Insult to injury

I recently got a tax bill in the mail from the IRS. Apparently, since I run a small freelancing business, they decided to tax me heavier on the amounts I had already claimed in 2005.

Eh… I can’t really blame them. I’m sure I just didn’t read the fine print closely enough when I used the Tax software to do my taxes two years ago.

ok… I admit I owe taxes and I’m willing to pay them. Do they really have to charge me an additional 10% interest on the taxes I owe?

I’ll even concede to pay it because if someone had owed me money for 2 years, I’d appreciate a little extra for having to wait around. At least they didn’t charge me any penalties.

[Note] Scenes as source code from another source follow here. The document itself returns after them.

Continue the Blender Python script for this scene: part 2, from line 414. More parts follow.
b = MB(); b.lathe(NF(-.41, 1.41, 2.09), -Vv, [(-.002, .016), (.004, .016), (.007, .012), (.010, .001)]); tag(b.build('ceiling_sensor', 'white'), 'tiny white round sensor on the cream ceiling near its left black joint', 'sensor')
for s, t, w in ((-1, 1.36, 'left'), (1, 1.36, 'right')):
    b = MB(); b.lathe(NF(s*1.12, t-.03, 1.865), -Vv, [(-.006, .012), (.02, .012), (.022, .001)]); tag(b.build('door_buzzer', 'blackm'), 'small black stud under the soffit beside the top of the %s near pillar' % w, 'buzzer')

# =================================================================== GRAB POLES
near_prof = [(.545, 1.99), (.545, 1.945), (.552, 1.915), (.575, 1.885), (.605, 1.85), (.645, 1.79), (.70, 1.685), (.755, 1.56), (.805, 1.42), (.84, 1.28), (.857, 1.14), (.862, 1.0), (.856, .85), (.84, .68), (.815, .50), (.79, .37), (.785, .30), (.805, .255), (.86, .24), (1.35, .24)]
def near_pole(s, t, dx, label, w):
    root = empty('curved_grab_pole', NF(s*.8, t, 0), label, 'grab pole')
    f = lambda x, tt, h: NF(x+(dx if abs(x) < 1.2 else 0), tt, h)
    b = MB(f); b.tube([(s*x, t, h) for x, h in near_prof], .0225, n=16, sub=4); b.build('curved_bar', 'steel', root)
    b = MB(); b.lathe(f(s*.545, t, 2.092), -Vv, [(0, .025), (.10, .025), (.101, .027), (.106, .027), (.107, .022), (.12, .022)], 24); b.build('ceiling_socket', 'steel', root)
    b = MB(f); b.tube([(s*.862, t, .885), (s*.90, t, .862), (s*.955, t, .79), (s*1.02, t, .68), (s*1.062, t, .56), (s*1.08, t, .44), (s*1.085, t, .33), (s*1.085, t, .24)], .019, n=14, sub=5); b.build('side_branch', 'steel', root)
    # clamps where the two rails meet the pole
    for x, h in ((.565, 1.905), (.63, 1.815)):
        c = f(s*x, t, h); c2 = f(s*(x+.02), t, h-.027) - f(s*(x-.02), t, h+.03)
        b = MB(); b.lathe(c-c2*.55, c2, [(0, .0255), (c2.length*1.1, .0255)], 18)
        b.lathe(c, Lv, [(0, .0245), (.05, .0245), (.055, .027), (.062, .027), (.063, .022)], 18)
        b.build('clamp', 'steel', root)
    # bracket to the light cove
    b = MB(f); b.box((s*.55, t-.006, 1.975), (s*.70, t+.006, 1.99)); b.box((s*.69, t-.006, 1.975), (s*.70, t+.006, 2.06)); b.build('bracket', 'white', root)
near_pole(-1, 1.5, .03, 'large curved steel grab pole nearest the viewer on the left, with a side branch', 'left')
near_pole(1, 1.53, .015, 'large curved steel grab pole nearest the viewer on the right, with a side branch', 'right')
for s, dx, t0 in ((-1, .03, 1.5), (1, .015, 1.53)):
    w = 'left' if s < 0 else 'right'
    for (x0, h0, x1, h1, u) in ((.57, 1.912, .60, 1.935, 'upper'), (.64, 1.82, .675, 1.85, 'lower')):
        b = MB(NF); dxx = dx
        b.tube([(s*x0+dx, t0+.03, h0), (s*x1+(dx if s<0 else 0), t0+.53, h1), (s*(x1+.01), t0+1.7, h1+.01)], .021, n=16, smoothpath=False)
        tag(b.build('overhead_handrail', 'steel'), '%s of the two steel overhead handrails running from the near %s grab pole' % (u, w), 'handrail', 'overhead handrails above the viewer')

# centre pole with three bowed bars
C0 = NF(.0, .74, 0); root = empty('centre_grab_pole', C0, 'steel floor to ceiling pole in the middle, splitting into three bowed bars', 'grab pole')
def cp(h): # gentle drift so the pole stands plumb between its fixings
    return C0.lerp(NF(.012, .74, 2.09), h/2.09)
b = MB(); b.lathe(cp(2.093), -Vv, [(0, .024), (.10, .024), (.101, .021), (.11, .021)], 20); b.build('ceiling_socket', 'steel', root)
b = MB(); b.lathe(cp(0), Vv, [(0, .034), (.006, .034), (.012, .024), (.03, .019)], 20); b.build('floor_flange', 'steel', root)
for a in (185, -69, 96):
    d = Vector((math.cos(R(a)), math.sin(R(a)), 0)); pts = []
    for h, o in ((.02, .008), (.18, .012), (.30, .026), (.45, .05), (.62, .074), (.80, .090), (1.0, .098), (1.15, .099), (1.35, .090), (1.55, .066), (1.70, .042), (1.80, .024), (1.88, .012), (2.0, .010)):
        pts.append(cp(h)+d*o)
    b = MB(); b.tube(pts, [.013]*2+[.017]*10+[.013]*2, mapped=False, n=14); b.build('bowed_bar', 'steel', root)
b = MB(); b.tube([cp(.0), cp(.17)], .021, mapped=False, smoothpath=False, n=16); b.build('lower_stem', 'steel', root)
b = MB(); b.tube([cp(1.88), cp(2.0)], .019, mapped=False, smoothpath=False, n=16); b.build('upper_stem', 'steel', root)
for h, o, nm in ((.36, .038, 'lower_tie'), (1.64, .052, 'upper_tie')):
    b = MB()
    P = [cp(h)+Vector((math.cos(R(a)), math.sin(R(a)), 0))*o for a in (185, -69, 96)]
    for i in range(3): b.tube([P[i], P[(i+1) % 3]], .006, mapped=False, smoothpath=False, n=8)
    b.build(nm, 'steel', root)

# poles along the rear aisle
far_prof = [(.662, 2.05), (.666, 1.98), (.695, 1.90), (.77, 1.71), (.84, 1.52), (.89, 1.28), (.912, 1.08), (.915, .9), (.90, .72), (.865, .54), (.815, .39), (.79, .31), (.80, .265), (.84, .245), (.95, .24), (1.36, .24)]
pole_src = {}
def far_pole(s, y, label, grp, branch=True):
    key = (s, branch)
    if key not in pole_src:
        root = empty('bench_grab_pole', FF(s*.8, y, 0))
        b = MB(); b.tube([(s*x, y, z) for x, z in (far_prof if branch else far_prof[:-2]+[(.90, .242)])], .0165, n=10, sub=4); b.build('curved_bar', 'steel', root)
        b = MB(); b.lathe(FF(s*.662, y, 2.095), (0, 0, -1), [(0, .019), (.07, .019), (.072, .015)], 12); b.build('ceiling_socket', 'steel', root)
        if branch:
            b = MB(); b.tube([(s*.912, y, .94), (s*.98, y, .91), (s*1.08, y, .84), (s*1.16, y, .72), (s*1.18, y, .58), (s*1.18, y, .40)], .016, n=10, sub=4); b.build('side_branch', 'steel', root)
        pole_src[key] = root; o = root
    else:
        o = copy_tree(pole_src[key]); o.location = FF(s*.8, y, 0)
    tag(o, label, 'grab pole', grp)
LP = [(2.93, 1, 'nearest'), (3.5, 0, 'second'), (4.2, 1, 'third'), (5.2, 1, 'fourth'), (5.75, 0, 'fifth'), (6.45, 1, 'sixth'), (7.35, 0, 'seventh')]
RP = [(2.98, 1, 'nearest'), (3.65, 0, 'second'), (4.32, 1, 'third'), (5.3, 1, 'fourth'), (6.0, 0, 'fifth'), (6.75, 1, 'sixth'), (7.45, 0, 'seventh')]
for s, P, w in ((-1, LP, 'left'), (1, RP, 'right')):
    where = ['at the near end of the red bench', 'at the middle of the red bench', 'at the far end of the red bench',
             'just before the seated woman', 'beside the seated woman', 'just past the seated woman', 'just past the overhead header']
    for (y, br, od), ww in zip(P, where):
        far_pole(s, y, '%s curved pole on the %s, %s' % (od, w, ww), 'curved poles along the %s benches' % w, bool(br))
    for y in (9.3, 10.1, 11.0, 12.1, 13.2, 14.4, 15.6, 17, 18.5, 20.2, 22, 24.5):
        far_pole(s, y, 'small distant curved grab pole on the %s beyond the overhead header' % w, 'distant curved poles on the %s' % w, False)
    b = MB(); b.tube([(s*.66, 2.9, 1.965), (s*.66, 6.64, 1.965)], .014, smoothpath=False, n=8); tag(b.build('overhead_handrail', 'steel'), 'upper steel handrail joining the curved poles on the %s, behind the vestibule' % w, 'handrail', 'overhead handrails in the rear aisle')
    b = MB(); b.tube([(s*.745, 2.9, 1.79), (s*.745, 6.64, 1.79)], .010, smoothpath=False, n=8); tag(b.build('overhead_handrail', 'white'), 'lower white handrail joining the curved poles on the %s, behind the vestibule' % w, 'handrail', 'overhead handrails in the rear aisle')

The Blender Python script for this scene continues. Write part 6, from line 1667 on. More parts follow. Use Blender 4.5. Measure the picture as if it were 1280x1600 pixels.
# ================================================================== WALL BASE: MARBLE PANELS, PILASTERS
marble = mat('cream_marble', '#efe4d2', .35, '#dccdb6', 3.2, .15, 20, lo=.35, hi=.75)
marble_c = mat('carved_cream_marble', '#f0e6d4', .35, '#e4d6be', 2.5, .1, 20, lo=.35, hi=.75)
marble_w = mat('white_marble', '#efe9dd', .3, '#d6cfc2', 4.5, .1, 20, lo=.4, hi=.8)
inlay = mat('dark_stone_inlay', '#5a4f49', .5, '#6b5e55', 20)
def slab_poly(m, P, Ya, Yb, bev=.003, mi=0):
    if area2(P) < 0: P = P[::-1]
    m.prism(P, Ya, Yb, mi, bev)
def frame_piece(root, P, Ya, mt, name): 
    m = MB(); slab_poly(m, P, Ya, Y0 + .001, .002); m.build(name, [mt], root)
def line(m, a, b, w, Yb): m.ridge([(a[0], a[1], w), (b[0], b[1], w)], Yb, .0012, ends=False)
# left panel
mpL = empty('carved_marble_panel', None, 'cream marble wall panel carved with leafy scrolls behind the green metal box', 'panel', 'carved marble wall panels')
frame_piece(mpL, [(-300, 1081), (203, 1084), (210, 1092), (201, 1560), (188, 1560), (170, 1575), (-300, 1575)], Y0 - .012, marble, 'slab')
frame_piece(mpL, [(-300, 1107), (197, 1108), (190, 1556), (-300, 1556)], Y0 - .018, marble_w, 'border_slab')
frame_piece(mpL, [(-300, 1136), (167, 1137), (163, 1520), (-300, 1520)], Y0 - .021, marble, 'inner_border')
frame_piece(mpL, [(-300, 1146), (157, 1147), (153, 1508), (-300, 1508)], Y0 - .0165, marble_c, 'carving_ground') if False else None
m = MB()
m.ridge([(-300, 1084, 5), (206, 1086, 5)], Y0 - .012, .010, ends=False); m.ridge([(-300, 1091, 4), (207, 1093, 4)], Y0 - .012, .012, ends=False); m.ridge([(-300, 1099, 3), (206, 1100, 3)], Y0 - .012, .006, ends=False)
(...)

Here’s the thing: I do all the paperwork, fill out my check, kiss my cash goodbye (hoping my tax dollars will go directly toward something useful like development of the fuel cell or the jet fuel that will be used to bring our boys home) and am reading all of the final requirements for submitting this payment. One of them reads: Ensure that the return address shows through the window on the return-envelope.

Conveniently, they provide an envelope.

Inconveniently, they make the return address window too small and too low so that the return address doesn’t fit the way the paper is folded when they sent it to me. Now I have to try to origami it using double-angle and pie-folds to make the thing fit and show the proper info through the window in the 1.) already too small and 2.) poorly designed envelope that they insist I use. I got it to just barely fit in the window.

As it is, the mailman will probably have to hit the bottom of the envelope to make the paper bounce to the bottom so he can read the whole thing.

Not only that, the glue doesn’t stick, so I had to tape it shut.

I’d like to say, “that’s our hard-earned tax-dollars at work,” but clearly it’s not.  They really didn’t spend much on those envelopes.

“Let’s tax ’em hard, then make ’em try to stuff it all in the cheap-ass envelope we provide.”